Kristoff last appeared in SPIDER-MAN AND THE FANTASTIC FOUR #4, and it was actually a damn good story (by Christos Gage). I expect no one else to jump on it, though. He apparently has his own armor again and wants to completely depose and destroy Dr. Doom. He also was angry at the Fantastic Four for seemingly abandoning him, although he relented his attack when it was shown they hadn't. It was about 12 years since he was last seen before then and I'll be stunned if he shows up in less than another 12 years. I do agree about the potential, but it will likely remain untapped.
The Avengers Academy has been noted as the ideal place for Thunderstrike Jr. to go to in his own mini. But, again, that was presume that it lasts beyond a year and Gage wants to share a character with DeFalco.
The fundamental problem with these "youngsters", even characters that have been around over 6 years now, and why they fail to connect to audiences and retailers and last a while, is because they rely on a premise that can never be achieved.

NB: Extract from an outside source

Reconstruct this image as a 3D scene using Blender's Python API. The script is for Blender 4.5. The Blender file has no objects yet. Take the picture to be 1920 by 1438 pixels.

The ideal of "these are the new blood of the Marvel U." is a fraud, a lie, and a sham, and everyone knows it. The old guard will never retire, never die, never go away. That's purely for commercial reasons of course, but it is still there. So long as there is a Spider-Man, a Spider-Woman, a Madam Web even, there is really no reason for Spider-Girl to exist, no void to fill. Night-Thrasher in some ways could have been the Tony Stark of the 90's, only Tony Stark was still alive and well. Ever since the end of the 90's, when two New Warriors were Avengers, Marvel has done a poor job of having some of these characters rise through ranks. Sure, Nova was a SECRET AVENGER, for all of 4 issues and he did NADA. Justice & Firestar were Avengers for YEARS, and had MANY ADVENTURES with them. Dan Slott, bless his heart, genuinely tried to do that with Stature and Vision Jr. as Avengers.
I think if Marvel were genuinely serious about their newer characters, they would do as an event a longer version of DC's "world without grown ups" thing. DC used that to help promote and launch YOUNG JUSTICE, which was such a bad comic it only lasted 50 issues (sarcasm). Something would happen and every well known, established super hero and heroine would be GONE. Poof. Vanished. Staff writers for 6-12 months would basically be handled whatever younger characters they wanted and would roll from there. It would be a huge gamble and even sales suicide, but to be honest Marvel is "eating themselves to death" like Pizza The Hut from "SPACEBALLS" in terms of comic sales anyway. And it would take nothing short of that to make retailers and fans give a **** about any of these younger characters. They could even get cheeky about DC and go, "They bring you the SILVER AGE, we bring you the NEW AGE" or whatever. And that's the premise. The adults are all gone. Now it's your time to put up or shut up, Young Marvel Heroes. You up for it? And not even the readers have a choice. The dilemma is that all of the fans may just jump off, but maybe, just maybe, if Marvel lowered prices and didn't write garbage (and hide their gems among it), that might not happen. Daffy idea, I know. But I honestly feel that is the only way you are ever going to get any hype around any character made after the year 2000, or even 1995.